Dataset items
--------------------------------

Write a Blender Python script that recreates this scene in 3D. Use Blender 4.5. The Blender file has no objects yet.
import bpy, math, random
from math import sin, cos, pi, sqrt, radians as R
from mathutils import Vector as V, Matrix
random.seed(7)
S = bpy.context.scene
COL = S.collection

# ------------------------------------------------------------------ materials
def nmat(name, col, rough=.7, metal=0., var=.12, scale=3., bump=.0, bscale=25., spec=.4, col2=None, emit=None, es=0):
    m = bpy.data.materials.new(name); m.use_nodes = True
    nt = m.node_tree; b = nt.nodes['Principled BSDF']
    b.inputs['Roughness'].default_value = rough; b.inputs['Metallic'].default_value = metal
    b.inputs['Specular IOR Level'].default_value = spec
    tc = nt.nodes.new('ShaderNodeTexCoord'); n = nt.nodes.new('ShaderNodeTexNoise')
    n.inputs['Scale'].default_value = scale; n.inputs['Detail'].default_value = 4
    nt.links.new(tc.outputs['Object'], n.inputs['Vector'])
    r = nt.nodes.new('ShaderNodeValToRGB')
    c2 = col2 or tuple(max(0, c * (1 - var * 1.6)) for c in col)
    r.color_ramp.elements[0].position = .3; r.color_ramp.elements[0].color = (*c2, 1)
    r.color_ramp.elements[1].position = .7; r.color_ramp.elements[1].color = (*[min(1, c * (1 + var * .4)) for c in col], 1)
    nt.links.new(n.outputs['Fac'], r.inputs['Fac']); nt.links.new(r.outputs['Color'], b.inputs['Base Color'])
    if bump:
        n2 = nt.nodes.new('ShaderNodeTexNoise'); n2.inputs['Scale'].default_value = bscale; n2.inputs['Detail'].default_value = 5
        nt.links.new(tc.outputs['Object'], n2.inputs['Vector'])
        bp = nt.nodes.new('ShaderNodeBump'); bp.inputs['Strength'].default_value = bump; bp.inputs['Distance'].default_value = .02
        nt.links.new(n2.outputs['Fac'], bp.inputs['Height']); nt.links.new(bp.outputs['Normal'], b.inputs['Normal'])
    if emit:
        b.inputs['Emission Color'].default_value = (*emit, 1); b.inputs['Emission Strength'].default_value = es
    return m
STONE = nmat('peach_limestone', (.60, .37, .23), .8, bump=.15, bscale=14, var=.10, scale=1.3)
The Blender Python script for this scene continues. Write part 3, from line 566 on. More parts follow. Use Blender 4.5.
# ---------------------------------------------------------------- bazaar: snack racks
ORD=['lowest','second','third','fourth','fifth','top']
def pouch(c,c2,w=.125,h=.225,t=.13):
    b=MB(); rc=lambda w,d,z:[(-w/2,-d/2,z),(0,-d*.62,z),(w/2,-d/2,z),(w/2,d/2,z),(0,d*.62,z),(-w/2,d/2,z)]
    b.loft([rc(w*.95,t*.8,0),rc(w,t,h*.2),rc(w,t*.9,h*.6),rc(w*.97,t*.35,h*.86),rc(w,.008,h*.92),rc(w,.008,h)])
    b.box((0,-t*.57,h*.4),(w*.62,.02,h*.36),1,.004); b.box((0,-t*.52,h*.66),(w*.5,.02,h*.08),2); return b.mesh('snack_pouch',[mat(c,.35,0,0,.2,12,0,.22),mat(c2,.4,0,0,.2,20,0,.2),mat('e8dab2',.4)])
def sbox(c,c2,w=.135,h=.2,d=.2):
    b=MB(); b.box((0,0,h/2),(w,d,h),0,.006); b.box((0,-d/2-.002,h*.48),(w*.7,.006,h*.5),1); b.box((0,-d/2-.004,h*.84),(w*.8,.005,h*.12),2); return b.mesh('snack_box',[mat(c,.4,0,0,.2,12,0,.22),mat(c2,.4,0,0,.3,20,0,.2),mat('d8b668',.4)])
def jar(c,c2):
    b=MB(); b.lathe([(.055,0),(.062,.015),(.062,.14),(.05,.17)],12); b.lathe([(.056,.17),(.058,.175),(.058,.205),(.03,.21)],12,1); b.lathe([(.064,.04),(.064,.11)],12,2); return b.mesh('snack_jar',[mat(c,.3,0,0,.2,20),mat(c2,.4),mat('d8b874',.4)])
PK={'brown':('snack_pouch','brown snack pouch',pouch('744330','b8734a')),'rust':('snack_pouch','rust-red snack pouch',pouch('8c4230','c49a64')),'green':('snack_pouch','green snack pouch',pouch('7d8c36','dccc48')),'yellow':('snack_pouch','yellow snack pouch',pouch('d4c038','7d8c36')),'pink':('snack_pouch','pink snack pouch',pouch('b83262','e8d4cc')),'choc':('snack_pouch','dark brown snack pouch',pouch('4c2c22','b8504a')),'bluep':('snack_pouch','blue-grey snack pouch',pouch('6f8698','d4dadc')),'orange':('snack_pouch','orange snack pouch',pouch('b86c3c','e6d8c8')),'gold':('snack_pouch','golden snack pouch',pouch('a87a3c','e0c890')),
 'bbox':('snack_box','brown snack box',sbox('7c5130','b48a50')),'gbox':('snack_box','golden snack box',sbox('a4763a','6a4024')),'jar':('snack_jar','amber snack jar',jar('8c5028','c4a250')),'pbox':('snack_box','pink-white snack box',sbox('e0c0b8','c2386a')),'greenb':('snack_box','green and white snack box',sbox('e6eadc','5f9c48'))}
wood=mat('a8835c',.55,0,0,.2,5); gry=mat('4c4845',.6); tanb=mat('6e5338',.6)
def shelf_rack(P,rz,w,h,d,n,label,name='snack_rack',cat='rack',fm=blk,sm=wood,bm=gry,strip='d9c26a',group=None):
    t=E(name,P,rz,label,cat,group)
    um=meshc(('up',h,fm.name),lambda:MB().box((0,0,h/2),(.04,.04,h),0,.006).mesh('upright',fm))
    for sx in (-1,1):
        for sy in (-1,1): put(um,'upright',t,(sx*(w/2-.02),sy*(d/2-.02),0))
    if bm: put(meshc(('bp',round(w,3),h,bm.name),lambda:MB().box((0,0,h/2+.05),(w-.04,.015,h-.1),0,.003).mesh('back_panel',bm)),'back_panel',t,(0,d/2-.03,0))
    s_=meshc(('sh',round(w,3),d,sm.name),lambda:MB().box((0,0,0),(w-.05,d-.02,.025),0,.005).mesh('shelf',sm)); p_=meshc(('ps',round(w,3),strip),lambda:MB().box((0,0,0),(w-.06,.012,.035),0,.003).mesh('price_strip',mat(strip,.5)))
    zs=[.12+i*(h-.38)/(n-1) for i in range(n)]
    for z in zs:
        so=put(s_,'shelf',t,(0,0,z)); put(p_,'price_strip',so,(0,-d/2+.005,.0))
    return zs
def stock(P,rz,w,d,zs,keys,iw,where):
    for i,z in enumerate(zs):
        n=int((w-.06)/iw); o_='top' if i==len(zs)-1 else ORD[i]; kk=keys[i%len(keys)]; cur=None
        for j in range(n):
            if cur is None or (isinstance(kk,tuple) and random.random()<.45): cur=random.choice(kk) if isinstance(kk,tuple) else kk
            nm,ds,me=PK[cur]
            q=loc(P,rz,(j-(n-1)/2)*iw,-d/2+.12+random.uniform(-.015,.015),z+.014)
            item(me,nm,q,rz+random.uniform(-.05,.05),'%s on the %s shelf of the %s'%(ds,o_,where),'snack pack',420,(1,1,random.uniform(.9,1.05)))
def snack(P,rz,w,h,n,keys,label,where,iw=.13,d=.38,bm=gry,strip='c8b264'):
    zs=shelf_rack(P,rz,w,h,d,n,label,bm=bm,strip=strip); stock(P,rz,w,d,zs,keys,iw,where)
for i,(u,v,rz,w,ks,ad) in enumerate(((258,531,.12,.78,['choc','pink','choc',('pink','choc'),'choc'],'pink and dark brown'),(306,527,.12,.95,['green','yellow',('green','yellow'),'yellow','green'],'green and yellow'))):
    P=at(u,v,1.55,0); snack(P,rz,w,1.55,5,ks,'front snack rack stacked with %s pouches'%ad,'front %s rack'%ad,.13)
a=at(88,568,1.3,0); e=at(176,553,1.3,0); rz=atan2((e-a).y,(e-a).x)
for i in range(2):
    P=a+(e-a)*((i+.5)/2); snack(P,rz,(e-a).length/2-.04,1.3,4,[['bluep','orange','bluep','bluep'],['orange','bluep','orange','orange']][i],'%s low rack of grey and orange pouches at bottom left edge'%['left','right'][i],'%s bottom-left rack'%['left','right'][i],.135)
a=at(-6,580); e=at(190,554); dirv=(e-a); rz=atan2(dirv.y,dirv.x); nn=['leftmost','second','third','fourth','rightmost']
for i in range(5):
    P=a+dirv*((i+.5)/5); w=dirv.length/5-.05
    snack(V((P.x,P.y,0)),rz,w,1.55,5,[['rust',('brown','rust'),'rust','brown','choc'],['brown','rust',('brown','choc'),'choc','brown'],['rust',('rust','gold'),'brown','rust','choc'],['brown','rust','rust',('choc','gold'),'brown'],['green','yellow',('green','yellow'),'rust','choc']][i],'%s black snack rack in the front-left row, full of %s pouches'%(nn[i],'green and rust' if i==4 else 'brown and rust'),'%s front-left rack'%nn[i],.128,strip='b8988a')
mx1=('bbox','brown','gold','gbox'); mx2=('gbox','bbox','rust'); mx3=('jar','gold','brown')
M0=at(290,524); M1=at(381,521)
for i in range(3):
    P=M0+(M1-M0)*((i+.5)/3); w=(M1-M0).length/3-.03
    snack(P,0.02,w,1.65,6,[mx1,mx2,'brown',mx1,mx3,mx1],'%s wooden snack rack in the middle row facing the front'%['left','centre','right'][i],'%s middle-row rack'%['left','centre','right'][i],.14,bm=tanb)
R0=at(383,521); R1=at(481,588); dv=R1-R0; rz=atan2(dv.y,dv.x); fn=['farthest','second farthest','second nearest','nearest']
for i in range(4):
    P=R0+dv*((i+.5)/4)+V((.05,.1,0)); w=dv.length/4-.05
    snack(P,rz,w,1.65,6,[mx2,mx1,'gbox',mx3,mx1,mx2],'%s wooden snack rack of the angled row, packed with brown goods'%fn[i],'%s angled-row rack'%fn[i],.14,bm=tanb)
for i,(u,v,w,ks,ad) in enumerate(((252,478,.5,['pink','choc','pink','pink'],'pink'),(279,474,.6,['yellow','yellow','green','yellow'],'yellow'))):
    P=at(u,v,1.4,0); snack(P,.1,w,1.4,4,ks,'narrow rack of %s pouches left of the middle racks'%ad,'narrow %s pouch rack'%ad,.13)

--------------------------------

#### [Aim]
Retype the portion of the data above that starts on the line with "r.color_ramp.elements[1].position = .7;" and finishes on the line with "bscale=14, var=.10, scale=1.3)", including both of those lines.

#### [Response to the exercise]
    r.color_ramp.elements[1].position = .7; r.color_ramp.elements[1].color = (*[min(1, c * (1 + var * .4)) for c in col], 1)
    nt.links.new(n.outputs['Fac'], r.inputs['Fac']); nt.links.new(r.outputs['Color'], b.inputs['Base Color'])
    if bump:
        n2 = nt.nodes.new('ShaderNodeTexNoise'); n2.inputs['Scale'].default_value = bscale; n2.inputs['Detail'].default_value = 5
        nt.links.new(tc.outputs['Object'], n2.inputs['Vector'])
        bp = nt.nodes.new('ShaderNodeBump'); bp.inputs['Strength'].default_value = bump; bp.inputs['Distance'].default_value = .02
        nt.links.new(n2.outputs['Fac'], bp.inputs['Height']); nt.links.new(bp.outputs['Normal'], b.inputs['Normal'])
    if emit:
        b.inputs['Emission Color'].default_value = (*emit, 1); b.inputs['Emission Strength'].default_value = es
    return m
STONE = nmat('peach_limestone', (.60, .37, .23), .8, bump=.15, bscale=14, var=.10, scale=1.3)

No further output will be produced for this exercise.